Another tactic is to use dark patterns, trying to nudge (trick) the user into signing up, accepting terms or put extra stuff in the cart by means of the specific UX design.
But shady tactics are not likely to significantly improve your number of Daily Active Users. Dark patterns will not earn you the respect of your core users. Monetizing people, rather than serving them, will eventually make them look elsewhere for the service you provide.
Selling your premium product as a way to get an ad-free experience may be enough for some of your users to cross the engagement wall and become paying customers. But if your monetizing ads have already scared away 80% of your traffic, what good does it do you? There's a reason people block ads.
Are people sometimes cheap and stingy? Certainly. But maybe the answer isn't to give them less - but more. Cheap people will never pay for anything digital. They're bad customers, and don't waste your good customers on trying to make money off the bad ones.
I read my digital news for free, but I pay for a subscription on a real, physical newspaper.
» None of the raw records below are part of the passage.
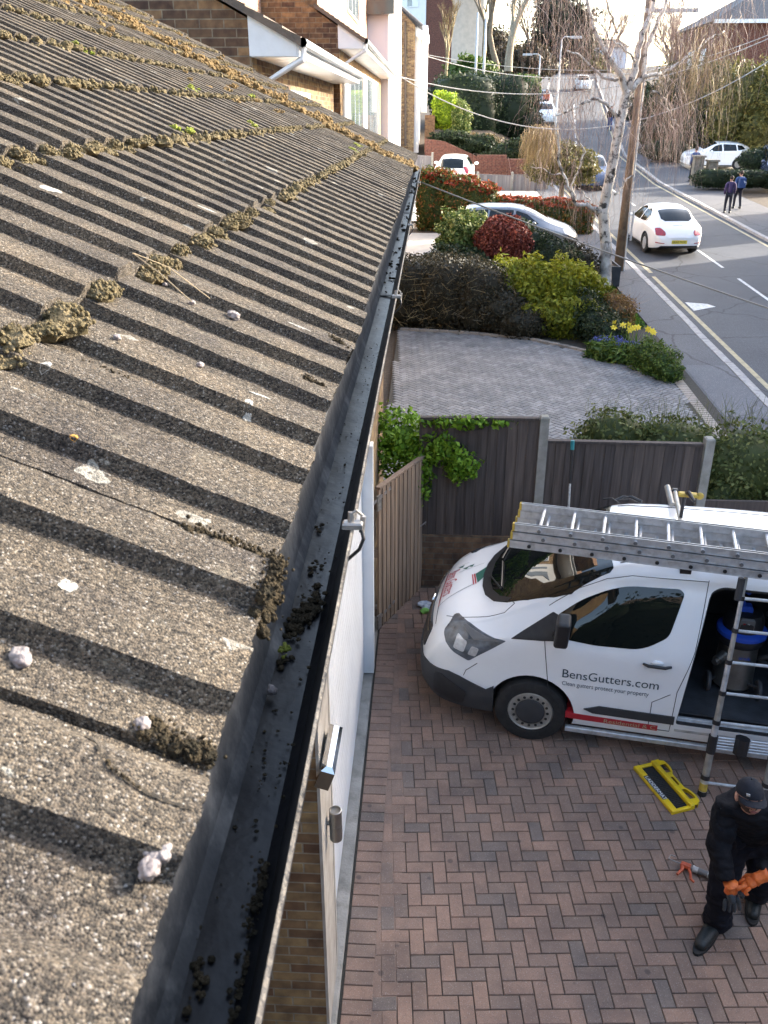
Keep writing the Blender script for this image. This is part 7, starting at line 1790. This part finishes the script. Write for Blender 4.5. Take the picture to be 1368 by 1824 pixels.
# cap
bmc = bmesh.new(); bmesh.ops.create_icosphere(bmc, subdivisions=4, radius=1); dele = []
for v in bmc.verts:
    x, y, z = v.co
    if z < .10: dele.append(v)
    v.co = HM @ V3((x*.086, y*.104-.004, z*.110+.010+.006*max(0, y)))
bmesh.ops.delete(bmc, geom=dele, context='VERTS')
for f in bmc.faces: f.smooth = True
me = bpy.data.meshes.new('cap'); bmc.to_mesh(me); bmc.free(); cap = mkchild(obj_from(me, 'cap', ['cap_cloth']))
m = MB(); vs = []; nb = 16
for j in range(nb+1):
    a = -1.25+2.5*j/nb
    for k in range(5):
        rr_ = 1+.0*k; ext_ = .058*k/4*math.cos(a*.8)**.7
        X = math.sin(a)*.086; Y = math.cos(a)*.104-.004; vs.append(HM @ V3((X*(1+.04*k/4), Y+ext_, .020-.008*(k/4)-.018*(math.sin(a)**2)*(k/4))))
fs = [(j*5+k, j*5+k+1, (j+1)*5+k+1, (j+1)*5+k) for j in range(nb) for k in range(4)]
m.add(vs, fs); up_ = [v+HMr @ V3((0, 0, .004)) for v in vs]; m.add(up_, fs); o = m.build('peak', 'cap_cloth', smooth=True); o.parent = cap
m = MB(); m.ball(HM @ V3((0, -.004, .120)), .007, 2); o = m.build('cap_button', 'cap_cloth', smooth=True); o.parent = cap
Mp = HM @ Matrix.Translation((.045, .083, .062)) @ Matrix.Rotation(R(-28), 4, 'Z') @ Matrix.Rotation(R(-32), 4, 'X')
m = MB(); m.box(-.011, .011, 0, .004, -.015, .015, M=Mp, bev=.002); o = m.build('cap_label', 'upvc_white'); o.parent = cap
# jumper
jn = ['pel', 'spi', 'che', 'nb', 'ne', 'sL', 'eL', 'wL', 'sR', 'eR', 'wR']; ji = {n: i for i, n in enumerate(jn)}
jr = dict(pel=.165, spi=.165, che=.175, nb=.115, ne=.078, sL=.100, eL=.075, wL=.056, sR=.100, eR=.075, wR=.056)
JV = [J[n].copy() for n in jn]; JV[0] = J['pel']+V3((0, 0, -.02)); JV[4] = J['ne']-V3((0, 0, .03)); JV[7] = J['wL'].lerp(J['eL'], .06); JV[10] = J['wR'].lerp(J['eR'], .10)
jum = skinned('jumper', JV, [(ji[a], ji[b]) for a, b in body_edges if a in ji and b in ji], [jr[n] for n in jn], 'cloth_black', 3, 0)
def wrinkle(o, amp, fr):
    for v in o.data.vertices:
        n_ = mnoise.noise(v.co*fr)+.5*mnoise.noise(v.co*fr*2.3); v.co += v.normal*amp*n_
def remesh(o, vox, extra=None, it=5):
    if extra is not None: join_into(o, [extra.build('x', 'skin')])
    md = o.modifiers.new('r', 'REMESH'); md.mode = 'VOXEL'; md.voxel_size = vox
    ms = o.modifiers.new('s', 'SMOOTH'); ms.iterations = it; ms.factor = .5
    dg = bpy.context.evaluated_depsgraph_get(); dg.update(); m2 = bpy.data.meshes.new_from_object(o.evaluated_get(dg)); o.modifiers.clear(); mt_ = o.data.materials[0]; o.data = m2
    m2.materials.clear(); m2.materials.append(mt_)
    for p_ in m2.polygons: p_.use_smooth = True; p_.material_index = 0
    return o
xm_ = MB()
for n_, r_ in (('sL', .085), ('sR', .085), ('che', .135), ('spi', .135), ('nb', .085)): xm_.ball(J[n_], r_, 3)
xm_.tube([J['nb']+V3((0, .03, -.02)), J['sL']], [.08, .075], 12); xm_.tube([J['nb']+V3((0, .03, -.02)), J['sR']], [.08, .075], 12); xm_.tube([J['che'], J['sL']+V3((0, 0, -.06))], [.12, .07], 12); xm_.tube([J['che'], J['sR']+V3((0, 0, -.06))], [.12, .07], 12)
for s_ in ('L', 'R'):
    e_, w_ = J['e'+s_], J['w'+s_]; xm_.tube([J['s'+s_], J['s'+s_].lerp(e_, .5), e_, e_.lerp(w_, .5), e_.lerp(w_, .93)], [.086, .078, .068, .060, .050], 14); xm_.ball(e_, .07, 3)
remesh(jum, .009, xm_, 6)
def folds(o, amp, fr, sq=(1, 1, 2.2)):
    for v in o.data.vertices:
        q = V3((v.co.x*fr*sq[0], v.co.y*fr*sq[1], v.co.z*fr*sq[2])); w_ = mnoise.noise(q)*1.2+.5*mnoise.noise(q*2.1+V3((3, 1, 2)))
        v.co += v.normal*amp*(1-abs(w_)*2.2)
folds(jum, .010, 7); mkchild(jum)
tn_ = ['pel', 'hL', 'kL', 'aL', 'hR', 'kR', 'aR']; ti = {n: i for i, n in enumerate(tn_)}
tr_ = dict(pel=.155, hL=.128, kL=.098, aL=.092, hR=.128, kR=.098, aR=.09)
tro = skinned('trousers', [J[n]+(V3((0, 0, -.055)) if n[0] == 'a' else V3()) for n in tn_], [(ti[a], ti[b]) for a, b in body_edges if a in ti and b in ti], [tr_[n] for n in tn_], 'trouser_black', 3, 0)
xm_ = MB()
for s_ in ('L', 'R'):
    xm_.tube([J['h'+s_], J['k'+s_], J['a'+s_]+V3((0, 0, .10)), V3((J['a'+s_].x, J['a'+s_].y, .045))-(J['t'+s_]-J['a'+s_]).normalized()*.01], [.105, .088, .085, .098], 14); xm_.ball(J['h'+s_], .11, 3)
remesh(tro, .010, xm_, 5); folds(tro, .010, 8, (1, 1, 1.8)); mkchild(tro)
for a_, t_ in (('aL', 'tL'), ('aR', 'tR')):
    an, tt = J[a_], J[t_]; d = (tt-an); d.z = 0; L_ = d.length; d.normalize()
    bo_ = skinned('boot', [V3((an.x, an.y, .13)), V3((an.x, an.y, .07))-d*.03, V3((an.x, an.y, .05))+d*.07, V3((an.x, an.y, .045))+d*(L_-.01), V3((an.x, an.y, .04))+d*(L_+.05)], [(0, 1), (1, 2), (2, 3), (3, 4)], [.060, .062, .060, .052, .038], 'boot', 2, 1)
    sh_ = MB(); sh_.tube([V3((an.x, an.y, .06)), V3((an.x, an.y, .26))], [.058, .062], 14); join_into(bo_, [sh_.build('s', 'boot', smooth=True)]); bo_.data.materials.clear(); bo_.data.materials.append(MATS['boot'])
    for v in bo_.data.vertices: v.co.z = max(.004, v.co.z)
    mkchild(bo_)
    m = MB(); sd = V3((-d.y, d.x, 0)); ring = []
    for j in range(20):
        th = 2*math.pi*j/20; q = V3((an.x, an.y, 0))+d*(L_*.5+.0)+d*math.cos(th)*(L_*.5+.085)+sd*math.sin(th)*.052*(1+.15*math.cos(th)); ring.append(q)
    m.add([q+V3((0, 0, .002)) for q in ring]+[q+V3((0, 0, .026)) for q in ring], [tuple(range(19, -1, -1)), tuple(range(20, 40))]+[(j, (j+1) % 20, 20+(j+1) % 20, 20+j) for j in range(20)]); o = m.build('sole', 'black_rubber'); o.parent = bo_
# gloves: palm and five bent fingers each
def glove(wr, direc, palmn, curl, spread, mat_f, mat_c, side, cufflen=.07, sc=1.0):
    d = direc.normalized(); n_ = (palmn-d*palmn.dot(d)).normalized(); s = d.cross(n_)*side
    pal = skinned('glove', [wr, wr+d*.045*sc, wr+d*.085*sc+s*.0], [(0, 1), (1, 2)], [(.030*sc, .022*sc), (.042*sc, .024*sc), (.042*sc, .020*sc)], mat_f, 2, 0)
    parts = []
    Ls = (.072, .082, .076, .060)
    for i in range(4):
        off = s*(.030-.020*i)*sc; b0 = wr+d*.070*sc+off*.85; V_ = [b0, wr+d*.098*sc+off*1.08]
        dd = (d+s*spread*(.5-.33*i)).normalized(); c_ = 0
        for q in range(3):
            c_ += curl*(.8 if q == 0 else 1); dq = (dd*math.cos(c_)+n_*math.sin(c_)); V_.append(V_[-1]+dq*Ls[i]*(.42, .32, .26)[q]*sc)
        parts.append(skinned('f', V_, [(k, k+1) for k in range(4)], [.0100*sc, .0100*sc, .0093*sc, .0088*sc, .0075*sc], mat_f, 2, 0))
    V_ = [wr+d*.028*sc+s*.026*sc, wr+d*.055*sc+s*.050*sc+n_*.010*sc, wr+d*.083*sc+s*.058*sc+n_*(.018+.02*curl)*sc, wr+d*.105*sc+s*(.055-.02*curl)*sc+n_*(.024+.03*curl)*sc]
    parts.append(skinned('t', V_, [(0, 1), (1, 2), (2, 3)], [.013*sc, .0125*sc, .011*sc, .0085*sc], mat_f, 2, 0))
    join_into(pal, parts); pal.data.materials.clear(); pal.data.materials.append(MATS[mat_f])
    for p_ in pal.data.polygons: p_.use_smooth = True
    mkchild(pal)
    m = MB(); M_ = Matrix.Translation(wr) @ d.to_track_quat('Z', 'Y').to_matrix().to_4x4()
    prof_ = [(.046, -cufflen), (.043, -cufflen*.6), (.036, -.012), (.037, .012), (.040, .035)]
    m.lathe(prof_, 24, M_); o = m.build('cuff', mat_c, smooth=True)
    for v in o.data.vertices: v.co += V3((mnoise.noise(v.co*25), mnoise.noise(v.co*25+V3((9, 0, 0))), mnoise.noise(v.co*25+V3((0, 9, 0)))))*.006
    o.parent = pal; return pal
gl1 = glove(J['wL']+V3((.02, -.02, -.02)), V3((.22, -.06, -1)), V3((0, 1, 0)), .16, .12, 'glove_dark', 'glove_orange', 1, .035, 1.35)
gl2 = glove(J['wR']+V3((-.01, -.01, -.01)), V3((-.85, -.12, -.55)), V3((-.1, .1, -1)), .95, .02, 'glove_orange', 'glove_orange', -1, .06, 1.1)
m = MB(); a = J['wL']+V3((.045, -.035, -.01)); b = J['wR']+V3((-.085, -.03, -.055)); m.tube([a, a.lerp(b, .5)+V3((0, 0, -.008)), b], [.024, .014, .012], 8); o = m.build('stretched_cuff', 'glove_orange', smooth=True); o.parent = gl1
# pedestrians further up the road
def pedestrian(base, heading, s, label, jacket, legs, bag=None, hair='hair_dark', stride=.18, group=None):
    M = Matrix.Translation(base) @ Matrix.Rotation(heading, 4, 'Z') @ Matrix.Scale(s, 4)
    K = dict(pel=V3((0, 0, .92)), che=V3((0, .02, 1.25)), nb=V3((0, .01, 1.42)), hd=V3((0, .03, 1.54)), sL=V3((-.18, 0, 1.38)), eL=V3((-.23, -.05, 1.12)), wL=V3((-.22, .08, .88)), sR=V3((.18, 0, 1.38)), eR=V3((.23, -.02, 1.12)), wR=V3((.22, .12, .92)),
             hL=V3((-.09, 0, .88)), kL=V3((-.10, stride*.7, .5)), aL=V3((-.10, stride*.6, .08)), tL=V3((-.10, stride*.6+.14, .04)), hR=V3((.09, 0, .88)), kR=V3((.10, -stride*.2, .5)), aR=V3((.10, -stride*1.2, .10)), tR=V3((.10, -stride*1.2+.14, .05)))
    nn = list(K); ii = {n: i for i, n in enumerate(nn)}; ed = [('pel', 'che'), ('che', 'nb'), ('nb', 'hd')]+[e for e in body_edges if e[0] in ('sL', 'eL', 'sR', 'eR', 'hL', 'kL', 'aL', 'hR', 'kR', 'aR')]+[('nb', 'sL'), ('nb', 'sR'), ('pel', 'hL'), ('pel', 'hR')]
    rr_ = dict(rb); rr_['hd'] = .05
    bo = skinned('person', [M @ K[n] for n in nn], [(ii[a], ii[b]) for a, b in ed], [rr_[n]*s for n in nn], 'skin', 1, 0)
    m = MB(); m.ball(M @ V3((0, .03, 1.62)), .1*s, 3, sq=(.8, .95, 1.15)); h = m.build('h', 'skin', smooth=True); join_into(bo, [h]); bo.data.materials.clear(); bo.data.materials.append(MATS['skin'])
    tag(bo, label, 'person', group)
    jn2 = ['pel', 'che', 'nb', 'sL', 'eL', 'wL', 'sR', 'eR', 'wR']; i2 = {n: i for i, n in enumerate(jn2)}; jr2 = dict(pel=.15, che=.16, nb=.09, sL=.09, eL=.07, wL=.05, sR=.09, eR=.07, wR=.05)
    o = skinned('jacket', [M @ K[n] for n in jn2], [(i2[a], i2[b]) for a, b in ed if a in i2 and b in i2], [jr2[n]*s for n in jn2], jacket, 2, 0); o.parent = bo
    tn2 = ['pel', 'hL', 'kL', 'aL', 'hR', 'kR', 'aR']; i3 = {n: i for i, n in enumerate(tn2)}; tr2 = dict(pel=.13, hL=.1, kL=.075, aL=.06, hR=.1, kR=.075, aR=.06)
    o = skinned('trousers', [M @ K[n] for n in tn2], [(i3[a], i3[b]) for a, b in ed if a in i3 and b in i3], [tr2[n]*s for n in tn2], legs, 1, 0); o.parent = bo
    m = MB(); m.ball(M @ V3((0, .0, 1.66)), .105*s, 3, sq=(.88, 1.0, .95)); o = m.build('hair', hair, smooth=True); o.parent = bo
    for a_ in ('L', 'R'):
        q = K['a'+a_]; m = MB(); m.ball(M @ (q+V3((0, .06, -.03))), .14*s, 2, sq=(.42, 1, .40), M=Matrix.Rotation(heading, 3, 'Z')); o = m.build('shoe', 'black_plastic', smooth=True); o.parent = bo
    if bag:
        m = MB(); Mb = M @ Matrix.Translation((0, -.20, 1.22)); m.box(-.15, .15, -.10, .10, -.24, .24, M=Mb, bev=.06); o = m.build('backpack', bag); o.parent = bo
        m = MB(); m.tube([M @ V3((.04, -.31, 1.30)), M @ V3((.10, -.31, 1.20)), M @ V3((.12, -.31, 1.26))], .018*s, 5); o2 = m.build('backpack_stripe', 'upvc_white'); o2.parent = o
    return bo
pedestrian(T(1294, 380), R(-10), .86, 'schoolchild in a dark purple coat walking up the right pavement', 'jacket_purple', 'trousers_navy', None, group='schoolchildren on the right pavement')
pedestrian(T(1311, 372), R(5), .90, 'schoolchild with a large bright blue backpack on the right pavement', 'jacket_blue', 'trousers_navy', 'jacket_blue', group='schoolchildren on the right pavement')
pedestrian(T(1233, 324), R(10), 1.0, 'person in a blue jacket standing in front of the stone gate pillars', 'jacket_blue', 'trousers_navy', None)
pedestrian(T(1085, 234), R(170), 1.0, 'distant person in a black coat on the road behind the birch fork', 'cloth_black', 'jacket_blue', None)
pedestrian(P(972, 192, 84)-V3((0, 0, .3)), R(170), 1.0, 'distant person in an orange top by the cars far up the left side', 'gun_orange', 'trousers_navy', None)
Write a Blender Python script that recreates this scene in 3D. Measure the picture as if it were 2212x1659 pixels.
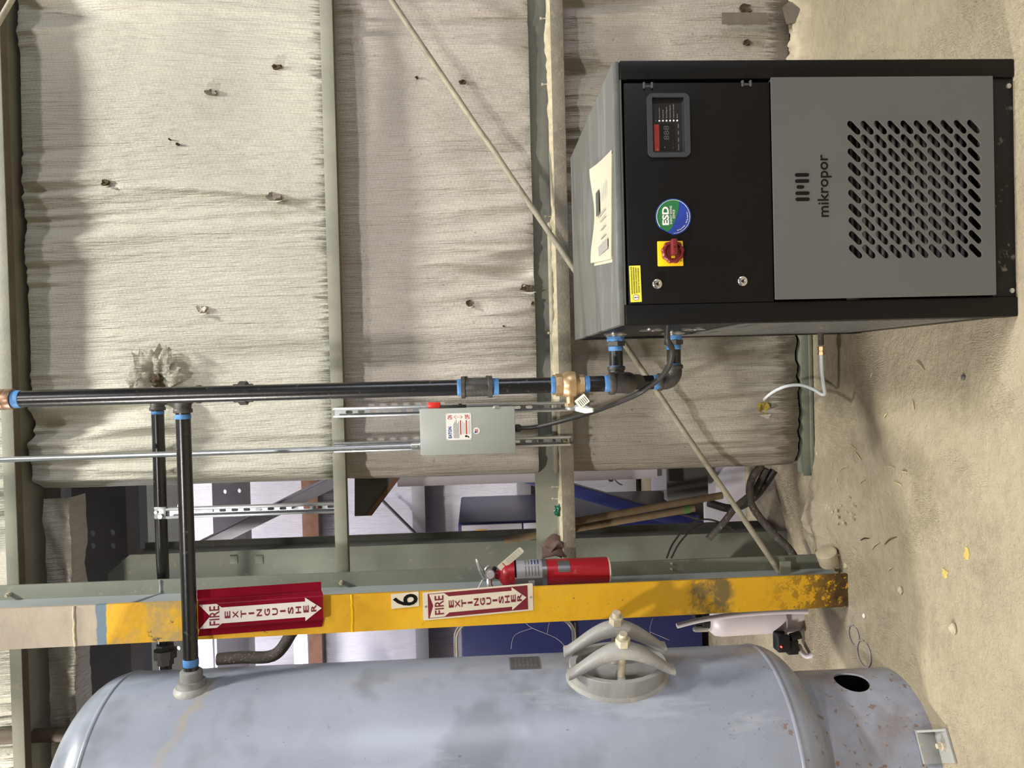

Why? Because it has more value to me. Reading that big broadsheet in the weekends, not having to look at a tiny screen, waiting for ads to load or stop messing up the scrolling experience - that is worth paying real money for. Even without the ads, you couldn't sell me a digital newspaper; it doesn't have the same value to me.
Take care that you don't take away the value of your product, that your users don't just use your product because the alternatives are even worse - or non-existent.
Figure out what your users want and give it to them. Test the UX, the feature set, the price-brackets, but provide a quality product (and support). Pave the users way to your premium product with value. Make them want to stick around because it makes sense to them. Rant over.